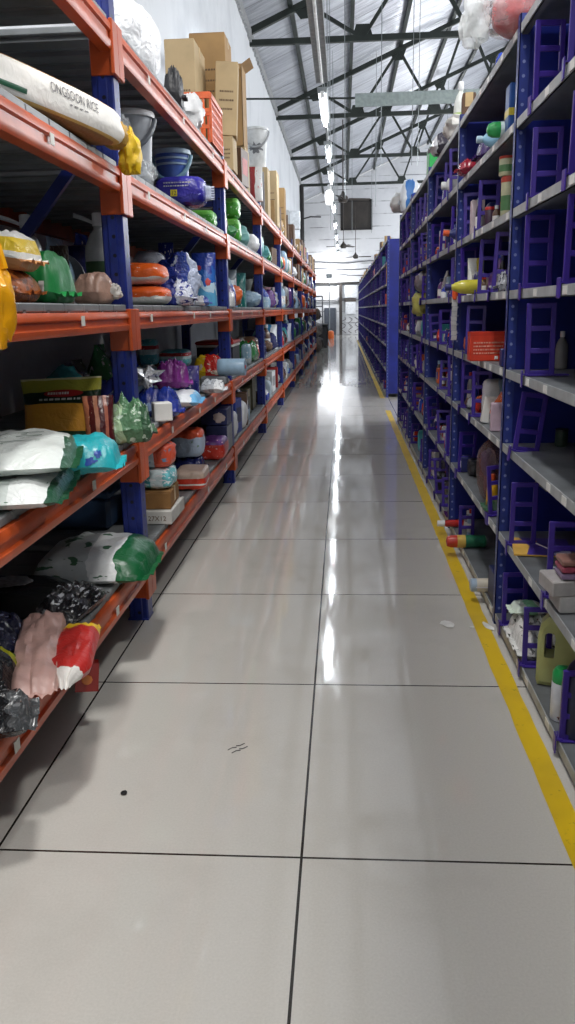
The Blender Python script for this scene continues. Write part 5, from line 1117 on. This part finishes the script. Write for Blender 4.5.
G(R, (457, 139, 486, 166), 'A', 'purple_bundle', 'deep purple wrapped bundle on the seventh shelf', 'bundle', 'pillow', .22, flat((58, 36, 96), .2, bmp=.4), seed=85, at=(0.78, 4.5, SZ['A']+.002), W=0.2, D2=0.2, H=0.14, rot=(0, 0, 0))
G(R, (446, 135, 468, 150), 'A', 'red_film_bag', 'translucent red film bag sticking out before purple bundle', 'bag', 'pillow', .12, flat((170, 40, 60), .25, alpha=.8), seed=86, at=(0.7, 4.78, SZ['A']+.002), W=0.15, D2=0.14, H=0.08, rot=(0, 0, 0))
o = put('white_jar', 'white round jar lying neck-out on the seventh shelf', 'jar', bottle(.062, .17, flat((206, 206, 206), .35), CAPW, None, caph=.14, flatk=1.0), (.80, 5.62, SZ['A']+.065), (0, Ry, 0))
cup = lambda W, D, H: can(W/2, H, flat((196, 196, 160), .45), flat((190, 64, 44), .4)) + [('label', MB().lathe([(W*.505, H*.2), (W*.505, H*.55)], 20), flat((90, 140, 90), .5), True)]
c_ = G(R, (500, 176, 512, 190), 'B', 'noodle_tub', 'lower tub with red lid by upright on the sixth shelf', 'tub', cup, .07, None, W=.072)
G(R, (500, 176, 512, 190), 'B', 'noodle_tub', 'upper tub with red lid stacked by upright on sixth shelf', 'tub', cup, .07, None, W=.072, H=.08, y=c_['y'], z0=c_['top'])
G(R, (470, 200, 481, 232), 'B', 'pink_pack', 'pale pink printed pack standing on the sixth shelf', 'pack', 'box', .06, flat((206, 190, 196), .5), W=.07)
G(R, (484, 207, 492, 226), 'B', 'red_capped_jar', 'small dark jar with red cap on the sixth shelf', 'jar', 'can', .05, flat((60, 40, 60), .4), flat((190, 40, 40), .4), W=.05)
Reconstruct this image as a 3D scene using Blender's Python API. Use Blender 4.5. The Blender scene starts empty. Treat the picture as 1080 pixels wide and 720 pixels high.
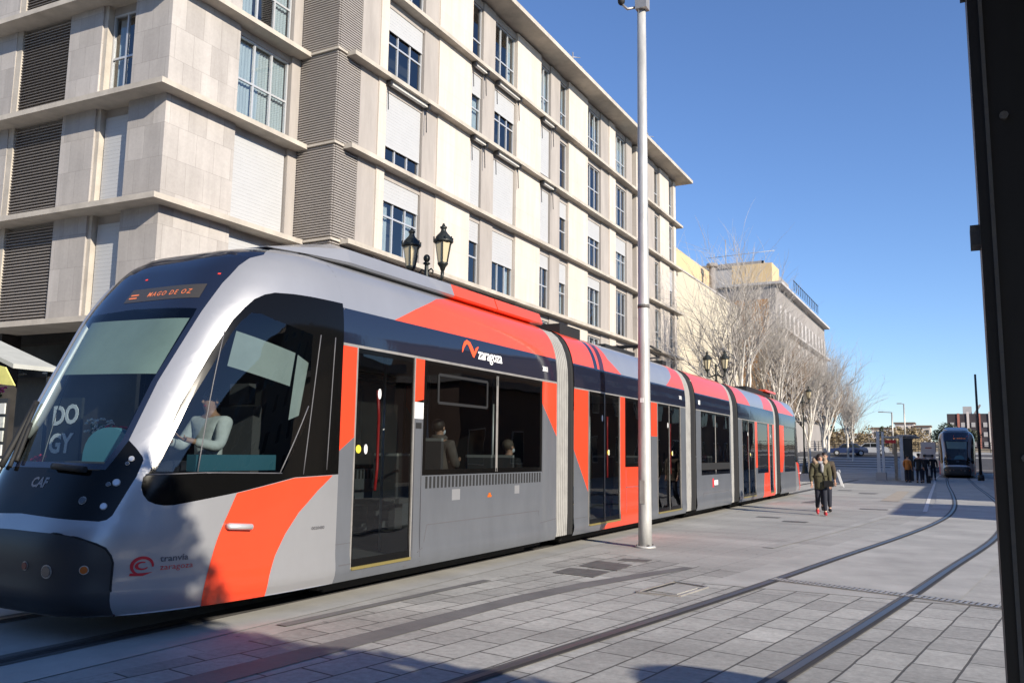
import bpy, bmesh, math, random
import numpy as np
from mathutils import Vector, Matrix
from mathutils.geometry import tessellate_polygon
random.seed(7)
R_ = math.radians
scene = bpy.context.scene
col = scene.collection

# ---------------------------------------------------------------- camera, sky, sun, exposure
cd = bpy.data.cameras.new('camera')
cam = bpy.data.objects.new('camera', cd); col.objects.link(cam)
CAM_R = Vector((0.881381, 0.472206, 0.013748)); CAM_U = Vector((0.049473, -0.121205, 0.991394)); CAM_F = Vector((-0.469808, 0.873116, 0.130189))
M = Matrix((CAM_R, CAM_U, -CAM_F)).transposed().to_4x4()
M.translation = Vector((0, 0, 1.62))
cam.matrix_world = M
cd.sensor_fit = 'HORIZONTAL'; cd.sensor_width = 36.0; cd.lens = 880.0 / 1080.0 * 36.0
cd.clip_start = 0.05; cd.clip_end = 3000
scene.camera = cam

SUN_EL = R_(24.0); SUN_AZ = R_(21.0)          # azimuth: from +X turned towards -Y
to_sun = Vector((math.cos(SUN_EL)*math.cos(SUN_AZ), -math.cos(SUN_EL)*math.sin(SUN_AZ), math.sin(SUN_EL)))
world = bpy.data.worlds.new('World'); scene.world = world; world.use_nodes = True
wn = world.node_tree.nodes; wl = world.node_tree.links
sky = wn.new('ShaderNodeTexSky'); sky.sky_type = 'NISHITA'; sky.sun_disc = False
sky.sun_elevation = SUN_EL; sky.sun_rotation = R_(90) + SUN_AZ
sky.altitude = 200; sky.air_density = 1.0; sky.dust_density = 0.1; sky.ozone_density = 2.2
bg = wn['Background']; bg.inputs['Strength'].default_value = 0.10
vm = wn.new('ShaderNodeVectorMath'); vm.operation = 'MULTIPLY'; vm.inputs[1].default_value = (0.80, 0.95, 1.24)   # clear winter air: deeper blue
wl.new(sky.outputs['Color'], vm.inputs[0]); wl.new(vm.outputs[0], bg.inputs['Color'])
sl = bpy.data.lights.new('sun', 'SUN'); sl.energy = 5.0; sl.angle = R_(0.5); sl.color = (1.0, 0.905, 0.76)
sun = bpy.data.objects.new('sun', sl); col.objects.link(sun)
sun.rotation_euler = to_sun.to_track_quat('Z', 'Y').to_euler()
sun.location = (30, -20, 40)
vs = scene.view_settings
vs.view_transform = 'Standard'; vs.look = 'None'; vs.gamma = 1.0; vs.use_curve_mapping = False
vs.exposure = 0.60
scene.cycles.max_bounces = 8; scene.cycles.transparent_max_bounces = 24
scene.cycles.caustics_reflective = False; scene.cycles.caustics_refractive = False

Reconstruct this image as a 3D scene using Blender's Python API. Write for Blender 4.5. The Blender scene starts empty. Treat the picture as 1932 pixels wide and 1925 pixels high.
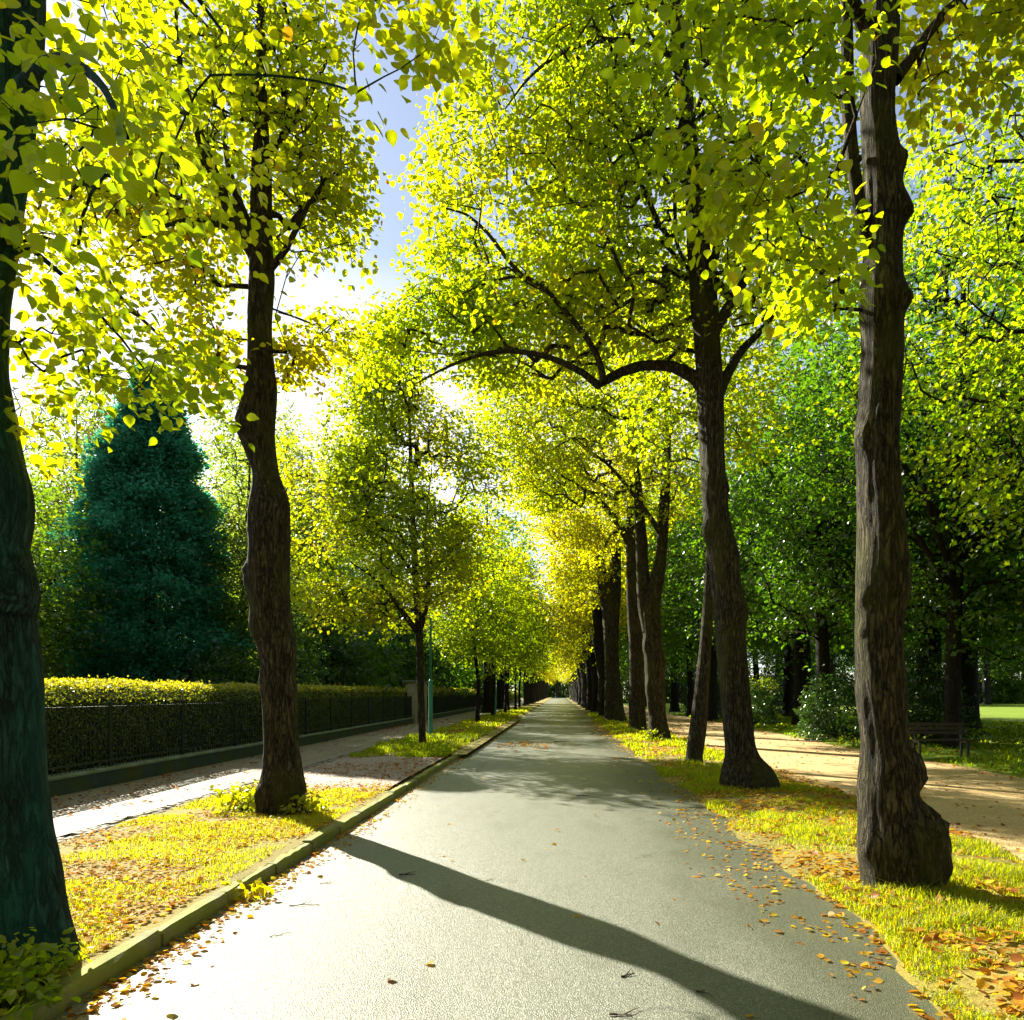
import bpy, math, random
import numpy as np
from mathutils import Vector

# ------------------------------------------------------------------ camera, world, sun, exposure
SC = bpy.context.scene
COL = SC.collection
EYE = 1.6
FPX, VX, VY = 1500.0, 1057.0, 1308.0          # focal length and vanishing point measured on the photograph (1932 px wide)
SUN_AZ, SUN_EL = math.radians(-39.0), math.radians(32.0)

cam_d = bpy.data.cameras.new('camera')
cam_d.sensor_fit = 'HORIZONTAL'
cam_d.sensor_width = 36.0
cam_d.lens = 36.0 * FPX / 1932.0
cam_d.shift_x = -(VX / 1932.0 - 0.5)
cam_d.shift_y = (VY - 962.5) / 1932.0
cam_d.clip_start = 0.1
cam_d.clip_end = 3000
cam = bpy.data.objects.new('camera', cam_d)
cam.location = (0, 0, EYE)
cam.rotation_euler = (math.radians(90), 0, 0)
COL.objects.link(cam)
SC.camera = cam

W = bpy.data.worlds.new('World')
SC.world = W
W.use_nodes = True
nt = W.node_tree
nt.nodes.clear()
N = nt.nodes.new
w_out = N('ShaderNodeOutputWorld'); w_bg = N('ShaderNodeBackground')
sky = N('ShaderNodeTexSky'); sky.sky_type = 'NISHITA'; sky.sun_disc = False
sky.sun_elevation = SUN_EL; sky.sun_rotation = SUN_AZ
sky.air_density = 0.85; sky.dust_density = 0.25; sky.ozone_density = 1.6
tc = N('ShaderNodeTexCoord'); sep = N('ShaderNodeSeparateXYZ')
nt.links.new(tc.outputs['Generated'], sep.inputs[0])
mz = N('ShaderNodeMath'); mz.operation = 'ADD'; mz.inputs[1].default_value = 0.18
nt.links.new(sep.outputs['Z'], mz.inputs[0])
dx = N('ShaderNodeMath'); dx.operation = 'DIVIDE'; dy = N('ShaderNodeMath'); dy.operation = 'DIVIDE'
nt.links.new(sep.outputs['X'], dx.inputs[0]); nt.links.new(mz.outputs[0], dx.inputs[1])
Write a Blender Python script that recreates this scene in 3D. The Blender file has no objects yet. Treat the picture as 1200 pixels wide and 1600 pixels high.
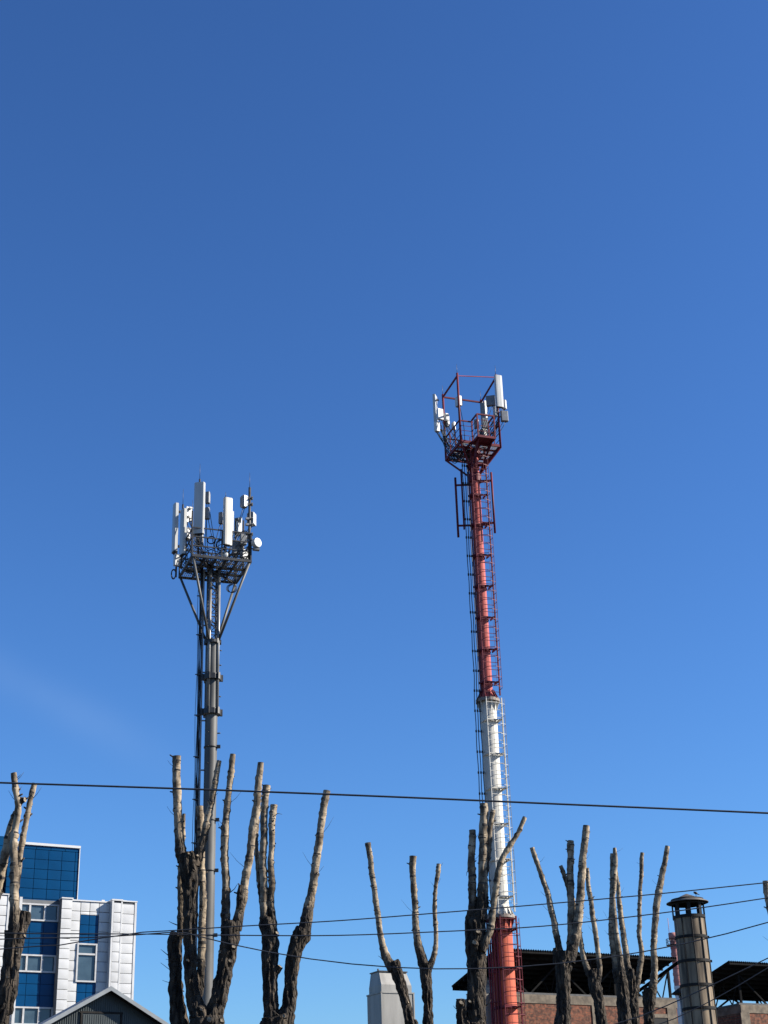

--- --- ---

_What the task asks_.
Output the lines above in full and exactly as given, omitting any pictures.

_Expected answer_.
The Blender Python script for this scene continues. Write part 5, from line 1117 on. This part finishes the script. Write for Blender 4.5.
G(R, (457, 139, 486, 166), 'A', 'purple_bundle', 'deep purple wrapped bundle on the seventh shelf', 'bundle', 'pillow', .22, flat((58, 36, 96), .2, bmp=.4), seed=85, at=(0.78, 4.5, SZ['A']+.002), W=0.2, D2=0.2, H=0.14, rot=(0, 0, 0))
G(R, (446, 135, 468, 150), 'A', 'red_film_bag', 'translucent red film bag sticking out before purple bundle', 'bag', 'pillow', .12, flat((170, 40, 60), .25, alpha=.8), seed=86, at=(0.7, 4.78, SZ['A']+.002), W=0.15, D2=0.14, H=0.08, rot=(0, 0, 0))
o = put('white_jar', 'white round jar lying neck-out on the seventh shelf', 'jar', bottle(.062, .17, flat((206, 206, 206), .35), CAPW, None, caph=.14, flatk=1.0), (.80, 5.62, SZ['A']+.065), (0, Ry, 0))
cup = lambda W, D, H: can(W/2, H, flat((196, 196, 160), .45), flat((190, 64, 44), .4)) + [('label', MB().lathe([(W*.505, H*.2), (W*.505, H*.55)], 20), flat((90, 140, 90), .5), True)]
c_ = G(R, (500, 176, 512, 190), 'B', 'noodle_tub', 'lower tub with red lid by upright on the sixth shelf', 'tub', cup, .07, None, W=.072)
G(R, (500, 176, 512, 190), 'B', 'noodle_tub', 'upper tub with red lid stacked by upright on sixth shelf', 'tub', cup, .07, None, W=.072, H=.08, y=c_['y'], z0=c_['top'])
G(R, (470, 200, 481, 232), 'B', 'pink_pack', 'pale pink printed pack standing on the sixth shelf', 'pack', 'box', .06, flat((206, 190, 196), .5), W=.07)
G(R, (484, 207, 492, 226), 'B', 'red_capped_jar', 'small dark jar with red cap on the sixth shelf', 'jar', 'can', .05, flat((60, 40, 60), .4), flat((190, 40, 40), .4), W=.05)
Reconstruct this image as a 3D scene using Blender's Python API. Use Blender 4.5. The Blender scene starts empty. Treat the picture as 1080 pixels wide and 720 pixels high.
import bpy, bmesh, math, random
import numpy as np
from mathutils import Vector, Matrix
from mathutils.geometry import tessellate_polygon
random.seed(7)
R_ = math.radians
scene = bpy.context.scene
col = scene.collection

# ---------------------------------------------------------------- camera, sky, sun, exposure
cd = bpy.data.cameras.new('camera')
cam = bpy.data.objects.new('camera', cd); col.objects.link(cam)
CAM_R = Vector((0.881381, 0.472206, 0.013748)); CAM_U = Vector((0.049473, -0.121205, 0.991394)); CAM_F = Vector((-0.469808, 0.873116, 0.130189))
M = Matrix((CAM_R, CAM_U, -CAM_F)).transposed().to_4x4()
M.translation = Vector((0, 0, 1.62))
cam.matrix_world = M
cd.sensor_fit = 'HORIZONTAL'; cd.sensor_width = 36.0; cd.lens = 880.0 / 1080.0 * 36.0
cd.clip_start = 0.05; cd.clip_end = 3000
scene.camera = cam

SUN_EL = R_(24.0); SUN_AZ = R_(21.0)          # azimuth: from +X turned towards -Y
to_sun = Vector((math.cos(SUN_EL)*math.cos(SUN_AZ), -math.cos(SUN_EL)*math.sin(SUN_AZ), math.sin(SUN_EL)))
world = bpy.data.worlds.new('World'); scene.world = world; world.use_nodes = True
wn = world.node_tree.nodes; wl = world.node_tree.links
sky = wn.new('ShaderNodeTexSky'); sky.sky_type = 'NISHITA'; sky.sun_disc = False
sky.sun_elevation = SUN_EL; sky.sun_rotation = R_(90) + SUN_AZ
sky.altitude = 200; sky.air_density = 1.0; sky.dust_density = 0.1; sky.ozone_density = 2.2
bg = wn['Background']; bg.inputs['Strength'].default_value = 0.10
vm = wn.new('ShaderNodeVectorMath'); vm.operation = 'MULTIPLY'; vm.inputs[1].default_value = (0.80, 0.95, 1.24)   # clear winter air: deeper blue
wl.new(sky.outputs['Color'], vm.inputs[0]); wl.new(vm.outputs[0], bg.inputs['Color'])
sl = bpy.data.lights.new('sun', 'SUN'); sl.energy = 5.0; sl.angle = R_(0.5); sl.color = (1.0, 0.905, 0.76)
sun = bpy.data.objects.new('sun', sl); col.objects.link(sun)
sun.rotation_euler = to_sun.to_track_quat('Z', 'Y').to_euler()
sun.location = (30, -20, 40)
vs = scene.view_settings
vs.view_transform = 'Standard'; vs.look = 'None'; vs.gamma = 1.0; vs.use_curve_mapping = False
vs.exposure = 0.60
scene.cycles.max_bounces = 8; scene.cycles.transparent_max_bounces = 24
scene.cycles.caustics_reflective = False; scene.cycles.caustics_refractive = False

Reconstruct this image as a 3D scene using Blender's Python API. Write for Blender 4.5. The Blender scene starts empty. Treat the picture as 1932 pixels wide and 1925 pixels high.
import bpy, math, random
import numpy as np
from mathutils import Vector

# ------------------------------------------------------------------ camera, world, sun, exposure
SC = bpy.context.scene
COL = SC.collection
EYE = 1.6
FPX, VX, VY = 1500.0, 1057.0, 1308.0          # focal length and vanishing point measured on the photograph (1932 px wide)
SUN_AZ, SUN_EL = math.radians(-39.0), math.radians(32.0)

cam_d = bpy.data.cameras.new('camera')
cam_d.sensor_fit = 'HORIZONTAL'
cam_d.sensor_width = 36.0
cam_d.lens = 36.0 * FPX / 1932.0
cam_d.shift_x = -(VX / 1932.0 - 0.5)
cam_d.shift_y = (VY - 962.5) / 1932.0
cam_d.clip_start = 0.1
cam_d.clip_end = 3000
cam = bpy.data.objects.new('camera', cam_d)
cam.location = (0, 0, EYE)
cam.rotation_euler = (math.radians(90), 0, 0)
COL.objects.link(cam)
SC.camera = cam

W = bpy.data.worlds.new('World')
SC.world = W
W.use_nodes = True
nt = W.node_tree
nt.nodes.clear()
N = nt.nodes.new
w_out = N('ShaderNodeOutputWorld'); w_bg = N('ShaderNodeBackground')
sky = N('ShaderNodeTexSky'); sky.sky_type = 'NISHITA'; sky.sun_disc = False
sky.sun_elevation = SUN_EL; sky.sun_rotation = SUN_AZ
sky.air_density = 0.85; sky.dust_density = 0.25; sky.ozone_density = 1.6
tc = N('ShaderNodeTexCoord'); sep = N('ShaderNodeSeparateXYZ')
nt.links.new(tc.outputs['Generated'], sep.inputs[0])
mz = N('ShaderNodeMath'); mz.operation = 'ADD'; mz.inputs[1].default_value = 0.18
nt.links.new(sep.outputs['Z'], mz.inputs[0])
dx = N('ShaderNodeMath'); dx.operation = 'DIVIDE'; dy = N('ShaderNodeMath'); dy.operation = 'DIVIDE'
nt.links.new(sep.outputs['X'], dx.inputs[0]); nt.links.new(mz.outputs[0], dx.inputs[1])
Write a Blender Python script that recreates this scene in 3D. The Blender file has no objects yet. Treat the picture as 1200 pixels wide and 1600 pixels high.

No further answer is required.